The X-31 design was essentially an all-new airframe design, although it borrowed heavily on design elements and sometimes actual parts of previous production, prototype, and conceptual aircraft designs, including: the Experimental Airplane Program (choice of wing type with canards, plus underfuselage intake), and the German TKF-90 (wing planform concepts and underfuselage intake), F/A-18 (forebody, including cockpit, ejection seat, and canopy; electrical generators), F-16 (landing gear, fuel pump, rudder pedals, nosewheel tires, and emergency power unit), F-16XL (leading-edge flap drives), V-22 (control surface actuators), Cessna Citation (main gear's wheels and brakes), F-20 (hydrazine emergency air-start system, later replaced), B-1 (spindles from its control vanes used for the canards). This was done on purpose, so that development time and risk would be reduced by using flight-qualified components. To reduce the cost of tooling for a production run of only two aircraft, Rockwell developed the "fly-away tooling" concept (perhaps the most successful spinoff of the program), whereby 15 fuselage frames were manufactured via CNC, tied together with a holding fixture, and attached to the factory floor with survey equipment. That assembly then became the tooling for the plane, which was built around it, thus "flying away" with its own tooling.

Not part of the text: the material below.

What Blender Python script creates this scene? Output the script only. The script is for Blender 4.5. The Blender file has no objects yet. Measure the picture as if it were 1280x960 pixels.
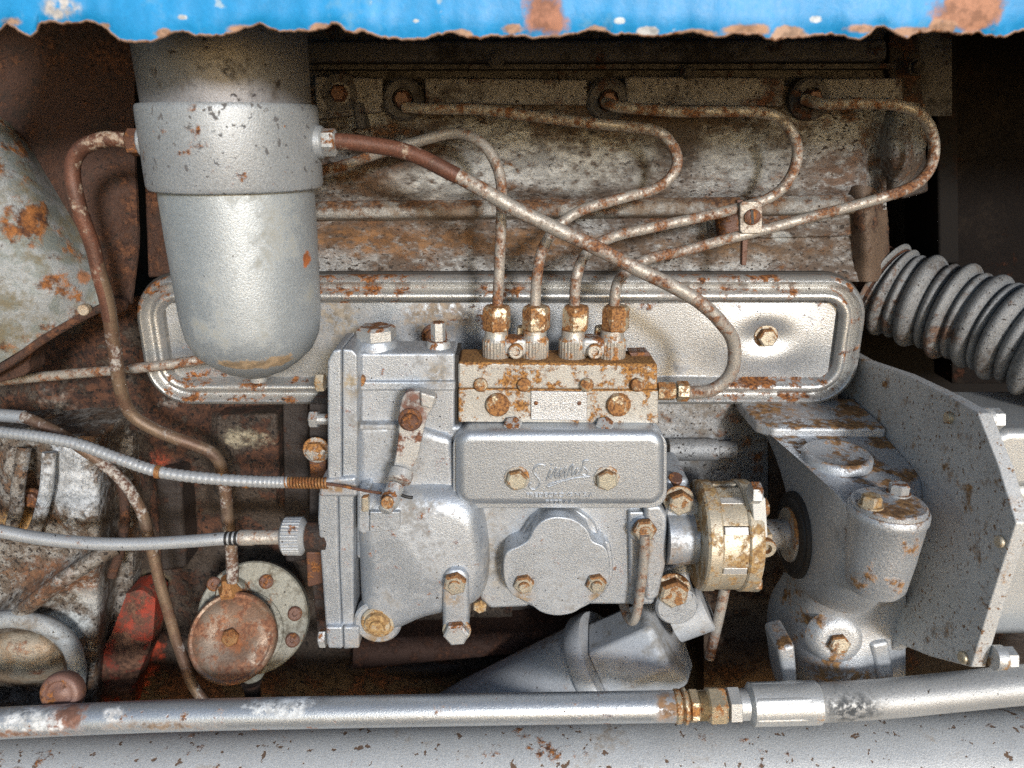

Two X-31s were built, with the first flying on October 11, 1990. Over 500 test flights were carried out between 1990 and 1995. The X-31 is a canard delta, a delta wing aircraft which uses canard foreplanes for primary pitch control, with secondary thrust-vectoring control. The canard delta had earlier been used on the Saab Viggen strike fighter, and has since become common on fighters such as the Eurofighter Typhoon, Dassault Rafale and Gripen which were all designed and flew several years before the X-31. The X-31 featured a cranked-delta wing (similar to the Saab J35 Draken and F-16XL prototype), and fixed strakes along the aft fuselage, as well as a pair of movable computer-controlled canards to increase stability and maneuverability. There are no moveable horizontal tail surfaces, only the vertical fin with rudder. Pitch and yaw are controlled by the canard with the aid of the three paddles directing the exhaust (thrust vectoring). Eventually, simulation tests on one of the X-31s showed that flight would have been stable had the plane been designed without the vertical fin, because the thrust-vectoring nozzle provided sufficient yaw and pitch control.